Friday, October 10, 2008

Chicken Little Could be Right After All

There comes a moment in life when you cease believing. The total obliteration of trust as confidence and faith take flight. When that epiphanous moment arrives, nothing not even reassurances, persuasion or feeble attempts at restitution will sway your trust in your gut feelings that all things said and done, that ironclad belief that you harboured in something has been long been whittled away for good, shredded by the winds of despair. That your mind can no longer count on your heart to infuse it with the confidence to do something, anything and as the wall of trust splits asunder, whey-faced Lady Doubt flits wraithlike through the cracks of resolve, her train of agitation trailing in her ghostly wake. And slowly will she caress your thoughts in the arms of Squire Anxiety that soon you are convulsing with the pangs of Master Guilt as you slowly slide through the doorway of Mr Gloom into the lap of Monseiur Worry. As Messrs.Worry gnaws at the soul of Father Hope, unbeknownst you will awake within the vice-like grip of Lord Fear who having raped your Virgin Confidence will shove you into the waiting arms of Rascal Panic. And once Panic sets to work, the rest is Dame History undressing herself in your rear view mirror. To think, it all started with an illusion, a figment of the imagination, a sleight of mind fogging our senses:

Robert Shiller, an economist at Yale, puts it bluntly: The notion that you lose a pile of money whenever the stock market tanks is a "fallacy." He says the price of a stock has never been the same thing as money — it's simply the "best guess" of what the stock is worth.
"It's in people's minds," Shiller explains. "We're just recording a measure of what people think the stock market is worth. What the people who are willing to trade today — who are very, very few people — are actually trading at. So we're just extrapolating that and thinking, well, maybe that's what everyone thinks it's worth."Shiller uses the example of an appraiser who values a house at $350,000, a week after saying it was worth $400,000.
"In a sense, $50,000 just disappeared when he said that," he said. "But it's all in the mind."

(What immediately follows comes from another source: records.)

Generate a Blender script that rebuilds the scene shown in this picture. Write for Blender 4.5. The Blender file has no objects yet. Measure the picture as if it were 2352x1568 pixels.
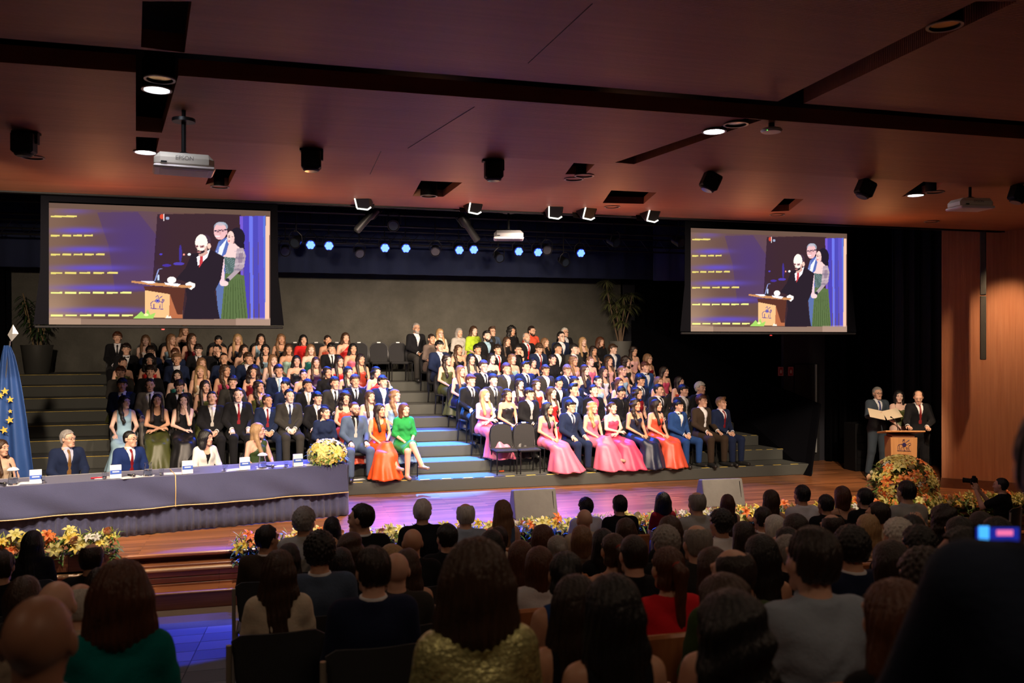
import bpy, bmesh, math, random
import numpy as np
from mathutils import Vector, Matrix, Euler
random.seed(7); np.random.seed(7)
FPX = 2000.0; YAW = math.atan(FPX / 7379.0); TAN = math.tan(YAW); COS = math.cos(YAW); SIN = math.sin(YAW); CAMZ = 2.72
# ---------------------------------------------------------------- camera, world, exposure, large lights
_sc = bpy.context.scene
_cd = bpy.data.cameras.new('camera'); _co = bpy.data.objects.new('camera', _cd); _sc.collection.objects.link(_co)
_co.location = (0, 0, CAMZ); _co.rotation_euler = (math.pi / 2, 0, -YAW)
_cd.sensor_width = 36; _cd.lens = FPX / 2352 * 36; _cd.clip_start = .05; _cd.clip_end = 200
_cd.dof.use_dof = True; _cd.dof.focus_distance = 16.5; _cd.dof.aperture_fstop = 2.8
_sc.camera = _co
_sc.view_settings.view_transform = 'Standard'; _sc.view_settings.look = 'None'; _sc.view_settings.gamma = 1
_sc.view_settings.use_curve_mapping = False; _sc.view_settings.exposure = 0.0
_w = bpy.data.worlds.new('world'); _sc.world = _w; _w.use_nodes = True
_w.node_tree.nodes['Background'].inputs[0].default_value = (.02, .02, .03, 1); _w.node_tree.nodes['Background'].inputs[1].default_value = 1
KEYC = (1.0, .77, .57); BLUE = (.015, .10, 1.0)
def spot(loc, aim, power, col, deg, blend=.4, size=.08, nm='spot_lamp'):
    l = bpy.data.lights.new(nm, 'SPOT'); l.energy = power; l.color = col; l.spot_size = math.radians(deg); l.spot_blend = blend; l.shadow_soft_size = size
    o = bpy.data.objects.new(nm, l); bpy.context.scene.collection.objects.link(o); o.location = loc
    o.rotation_euler = (Vector(aim) - Vector(loc)).to_track_quat('-Z', 'Y').to_euler(); return o
def area(loc, aim, power, col, sx, sy, nm='area_lamp'):
    l = bpy.data.lights.new(nm, 'AREA'); l.shape = 'RECTANGLE'; l.size = sx; l.size_y = sy; l.energy = power; l.color = col
    o = bpy.data.objects.new(nm, l); bpy.context.scene.collection.objects.link(o); o.location = loc
    o.rotation_euler = (Vector(aim) - Vector(loc)).to_track_quat('-Z', 'Y').to_euler(); return o
# front-of-house theatre spots on the ceiling fixtures, warm white
KEYS = [((-3.2, 9.4, 4.45), (-3.6, 17.6, .8), 74, 1650), ((-1.2, 9.3, 4.45), (-2.4, 17.0, .6), 78, 1200), ((1.4, 9.3, 4.45), (.6, 16.8, .6), 80, 1150), ((3.8, 9.4, 4.45), (3.2, 16.8, .6), 80, 1150),
        ((6.2, 9.5, 4.45), (5.8, 16.6, .6), 76, 1150), ((8.0, 9.6, 4.45), (8.0, 16.4, .4), 66, 1000)]
for _l, _a, _d, _p in KEYS: spot(_l, _a, _p, KEYC, _d, .8, .10)
spot((8.8, 9.8, 4.5), (10.9, 14.2, 1.0), 1300, (1, .78, .55), 28, .5, .08)     # lectern special
for _x in (-3.4, -.4, 2.6, 5.6, 8.4): spot((_x, 10.9, 4.55), (_x, 12.3, 0), 620, KEYC, 50, .5, .06)   # added fill spots to brighten the stage lip and flower boxes
for _x in (-2.2, .2, 2.6, 5.0, 7.4, 9.8): 
    _l = spot((_x, 12.5, 3.95), (_x, 11.2, 4.8), 20, (1, .36, .12), 170, .8, .25, 'added_bounce_fill')  # added fill, no fixture: stands in for stage bounce on the ceiling
# dimmed hall lamps above the audience
for _x, _y, _p in ((-3, 2.0, 12), (1.0, .5, 13), (4.5, 1.0, 12), (8, 3.5, 11), (3.0, 5.5, 11), (-1.5, 6.5, 10), (8.5, 6.8, 10)): area((_x, _y, 4.85), (_x, _y, 0), _p, (1, .70, .48), .8, .8, 'hall_lamp')
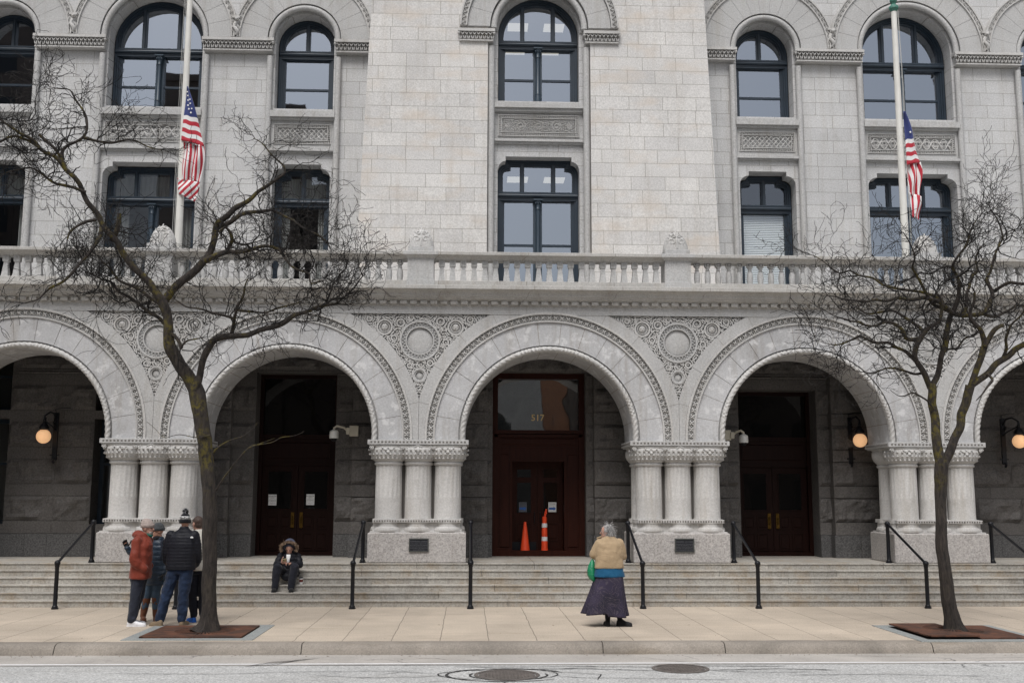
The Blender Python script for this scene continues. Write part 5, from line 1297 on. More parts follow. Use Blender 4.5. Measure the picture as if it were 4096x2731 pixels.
TREE_R = [('trunk',[(8.874,17.4,-0.059,0.1751),(8.863,17.4,0.039,0.1513),(8.833,17.4,0.214,0.1356),(8.795,17.4,0.489,0.1279),(8.763,17.4,0.882,0.1203),(8.732,17.4,1.358,0.1127),(8.74,17.4,1.878,0.1051),(8.755,17.4,2.24,0.1054),(8.777,17.4,2.483,0.1178),(8.794,17.4,2.637,0.1302),(8.807,17.4,2.727,0.1221)]),('limb',[(8.792,17.4,2.686,0.0977),(8.751,17.41,2.849,0.0856),(8.735,17.42,3.165,0.0777),(8.737,17.43,3.507,0.0738),(8.712,17.44,3.822,0.0741),(8.702,17.45,3.944,0.0742)]),('limb',[(8.7,17.45,3.923,0.0577),(8.618,17.408,4.064,0.0535),(8.563,17.365,4.162,0.0534),(8.448,17.323,4.302,0.0492),(8.381,17.281,4.4,0.0451),(8.395,17.238,4.54,0.045),(8.464,17.196,4.692,0.049),(8.527,17.154,4.798,0.0449),(8.606,17.112,4.896,0.0367),(8.705,17.069,4.911,0.0325),(8.74,17.027,4.988,0.0284),(8.767,16.985,5.138,0.0284),(8.753,16.942,5.304,0.0243),(8.637,16.9,5.419,0.0202)]),('limb',[(8.709,17.45,3.931,0.0577),(8.82,17.471,4.093,0.0537),(8.883,17.493,4.305,0.0497),(8.94,17.514,4.472,0.0498),(9.019,17.536,4.734,0.05),(9.093,17.557,4.967,0.0502),(9.161,17.579,5.103,0.0503),(9.22,17.6,5.214,0.0462)]),('limb',[(8.812,17.4,2.666,0.0895),(8.868,17.386,2.747,0.0814),(8.936,17.371,2.889,0.0773),(9.004,17.357,3.032,0.0773),(9.113,17.343,3.297,0.0734),(9.209,17.329,3.552,0.0734),(9.274,17.314,3.79,0.0776),(9.324,17.3,3.97,0.0817)]),('limb',[(9.314,17.3,3.933,0.0613),(9.372,17.26,4.115,0.0572),(9.413,17.22,4.276,0.0571),(9.472,17.18,4.458,0.0571),(9.512,17.14,4.606,0.057),(9.458,17.1,4.737,0.0447),(9.386,17.06,4.891,0.0406),(9.269,17.02,4.992,0.0365),(9.215,16.98,5.108,0.0284),(9.268,16.94,5.267,0.0243),(9.279,16.9,5.426,0.0202)]),('branch',[(9.49,17.1,4.572,0.0365),(9.559,17.05,4.73,0.0365),(9.603,17.0,4.83,0.0364),(9.643,16.95,4.881,0.0323),(9.743,16.9,4.894,0.0282)]),('limb',[(9.323,17.3,3.954,0.0613),(9.456,17.267,4.055,0.0572),(9.57,17.233,4.139,0.0571),(9.688,17.2,4.276,0.057),(9.789,17.167,4.356,0.057),(9.961,17.133,4.497,0.0529),(10.144,17.1,4.614,0.0487),(10.362,17.067,4.761,0.0406),(10.567,17.033,4.965,0.0325),(10.811,17.0,5.128,0.0203)]),('limb',[(9.173,17.5,5.176,0.0376),(9.006,17.418,5.287,0.0374),(8.856,17.336,5.385,0.0331),(8.603,17.255,5.423,0.033),(8.385,17.173,5.38,0.0287),(8.113,17.091,5.374,0.0286),(7.915,17.009,5.291,0.0244),(7.672,16.927,5.29,0.0243),(7.454,16.845,5.223,0.0201),(7.242,16.764,5.276,0.016),(7.011,16.682,5.279,0.012),(6.741,16.6,5.301,0.0079)]),('limb',[(9.008,17.6,5.427,0.0294),(8.914,17.667,5.524,0.0296),(8.793,17.733,5.57,0.0254),(8.585,17.8,5.611,0.0255),(8.41,17.867,5.674,0.0256),(8.209,17.933,5.742,0.0215),(8.051,18.0,5.864,0.0216),(7.872,18.067,5.919,0.0173),(7.69,18.133,6.042,0.0174),(7.569,18.2,5.966,0.0131),(7.453,18.267,6.054,0.0131),(7.27,18.333,6.26,0.0088),(7.081,18.4,6.367,0.0066)]),('limb',[(9.197,17.55,5.206,0.0335),(8.991,17.475,5.25,0.0334),(8.808,17.4,5.312,0.0291),(8.706,17.325,5.373,0.029),(8.606,17.25,5.527,0.0248),(8.505,17.175,5.646,0.0247),(8.387,17.1,5.768,0.0205),(8.294,17.025,5.856,0.0204),(8.316,16.95,6.008,0.0163),(8.232,16.875,6.198,0.0122),(8.087,16.8,6.387,0.0081)]),('limb',[(9.219,17.6,5.193,0.042),(9.398,17.654,5.174,0.0421),(9.606,17.708,5.194,0.0422),(9.811,17.762,5.226,0.0381),(9.975,17.815,5.411,0.0383),(10.081,17.869,5.636,0.0342),(10.028,17.923,5.782,0.0343),(10.012,17.977,5.881,0.0301),(10.116,18.031,6.004,0.0259),(10.217,18.085,6.133,0.026),(10.305,18.138,6.388,0.0218),(10.462,18.192,6.673,0.0175),(10.419,18.246,7.005,0.0132),(10.324,18.3,7.246,0.0089)]),('branch',[(10.096,17.9,5.642,0.03),(10.174,17.783,5.712,0.0255),(10.267,17.667,5.764,0.0254),(10.338,17.55,5.699,0.021),(10.387,17.433,5.659,0.0209),(10.561,17.317,5.732,0.0166),(10.728,17.2,5.965,0.0124)]),('branch',[(9.23,17.6,5.236,0.0336),(9.293,17.512,5.457,0.0293),(9.28,17.425,5.705,0.025),(9.15,17.337,5.848,0.0208),(9.073,17.25,5.939,0.0207),(9.146,17.162,6.065,0.0165),(9.24,17.075,6.216,0.0164),(9.297,16.987,6.45,0.0123),(9.372,16.9,6.64,0.0082)]),('branch',[(9.42,17.7,5.182,0.0295),(9.581,17.817,5.385,0.0255),(9.614,17.933,5.626,0.0214),(9.785,18.05,5.871,0.0216),(9.962,18.167,6.053,0.0174),(10.012,18.283,6.327,0.0132),(10.196,18.4,6.583,0.0089)]),('branch',[(8.509,17.3,4.708,0.0329),(8.343,17.227,4.683,0.0287),(8.21,17.155,4.692,0.0245),(8.133,17.082,4.829,0.0244),(7.975,17.009,4.915,0.0203),(7.817,16.936,4.96,0.0202),(7.588,16.864,4.868,0.0161),(7.416,16.791,4.83,0.016),(7.251,16.718,4.902,0.0119),(7.102,16.645,4.869,0.0119),(6.839,16.573,4.955,0.0079),(6.658,16.5,5.041,0.0059)]),('branch',[(8.442,17.4,4.374,0.0289),(8.235,17.287,4.524,0.0246),(8.065,17.175,4.549,0.0204),(7.817,17.062,4.613,0.0203),(7.568,16.95,4.615,0.0161),(7.324,16.837,4.658,0.016),(7.036,16.725,4.558,0.0119),(6.775,16.612,4.52,0.0079),(6.482,16.5,4.601,0.0059)]),('branch',[(8.578,17.4,4.166,0.0206),(8.48,17.52,4.137,0.0166),(8.279,17.64,4.234,0.0167),(8.073,17.76,4.289,0.0126),(7.857,17.88,4.194,0.0085),(7.645,18.0,4.271,0.0064)]),('branch',[(8.547,17.2,4.806,0.0245),(8.478,17.367,4.956,0.0207),(8.364,17.533,5.109,0.0209),(8.225,17.7,5.265,0.0169),(8.073,17.867,5.249,0.017),(7.918,18.033,5.254,0.0129),(7.765,18.2,5.369,0.0087)]),('branch',[(8.934,17.5,4.475,0.0208),(9.101,17.62,4.598,0.0167),(9.284,17.74,4.594,0.0168),(9.479,17.86,4.785,0.0127),(9.76,17.98,4.892,0.0128),(9.961,18.1,5.087,0.0086)]),('branch',[(9.554,17.2,4.135,0.0203),(9.585,17.067,4.014,0.0161),(9.365,16.933,3.836,0.012),(9.148,16.8,3.661,0.0079)]),('branch',[(8.726,17.4,3.546,0.0164),(8.552,17.25,3.697,0.0122),(8.246,17.1,3.803,0.0121),(7.977,16.95,3.747,0.008),(7.758,16.8,3.811,0.0059)]),('branch',[(9.806,17.2,4.36,0.0245),(9.844,17.06,4.548,0.0203),(9.741,16.92,4.692,0.0201),(9.805,16.78,4.876,0.016),(9.863,16.64,4.976,0.0119),(9.929,16.5,5.235,0.0118)]),('branch',[(9.83,17.8,5.233,0.0255),(10.103,17.925,5.191,0.0214),(10.394,18.05,5.325,0.0172),(10.644,18.175,5.46,0.0174),(10.932,18.3,5.441,0.0131)])]
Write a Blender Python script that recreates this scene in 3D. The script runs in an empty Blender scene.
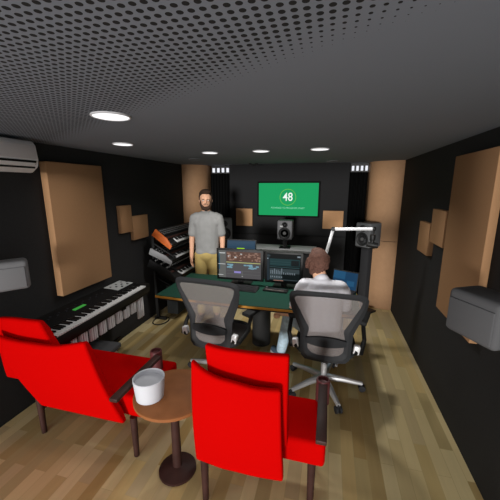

From:http://abcnews.go.com/Business/Economy/story?id=4544872&page=1

But you really do lose real wealth in pursuit of that illusion! How? Lets say you take an inordinate fancy to a particular illusion that like the Siren of Yore draws your ship of Reason to her beguiling whispers of undreamed riches awaiting you yonder beyond the horizons of your immediate view. You have a flutter based on the premise that your investment today will harvest tomorrow's unseen wealth, that the 10000 you plonk down now for a ticket to the Bay of Wealth will alchemically morph into the 50000 awaiting you in Future Harbour. In other words, mortgaging present Certainty for the allure of the Unknown. And the sap of confidence that flows in your veins of steel is fortified by Miss Siren's seductive assurance that the Port of Fulfillment is just beyond that rocky cove. But lo behold, the cool breeze spikes a notch and soon a nasty gale is your sails' companion. Roiling the waters with his mighty breath, the tempest batters your senses numb as the waves crest your fragile bow. As your rudder of confidence breaks apart, you are left drifting in a sea of confusion. Blown by the minute to the rocks of doom, the darkened skies crisscrossed with flashes of doubt and echoing with rumbles of perdition, you are seized by the Hands of Fear and deposited into the clutches of panic. As Panic strangles the throat of Hope, you are compelled to steer your rudderless ship to safety and jettison your bundle of soaked paper (you bought with 10000) for whatever its worth (lets say 2000). So there you have it, a net loss of 10000- 2000 = 8000. 8K of unrealised potential, of unenjoyed satisfaction, of unsatiated desires, of unfulfilled joys. Multiply that by ten million (just an estimation) of your peers and you will see the extent of the economic shipwreck on Joe Public. And what if you had raised that 10K by mortgaging your castle, trying to leverage on its inflated value confident that the sky is not the limit. Imagine the consequences, when Chicken Little's prediction of the sky falling down does indeed come true....................get the drift?
Americans have much of their savings and their sense of wealth tied up in their homes.
When home prices start to fall, that feeling of wealth disappears. Whether they are really worse off today than than they were a month ago doesn't matter. What matters is that they feel poorer, which in turn leads them to spend less. From: http://abcnews.go.com/Business/Economy/Story?id=4482623&page=1
Revert: I think, i saw Chicken Little flying a coop in Canland the other day...blimey, i did!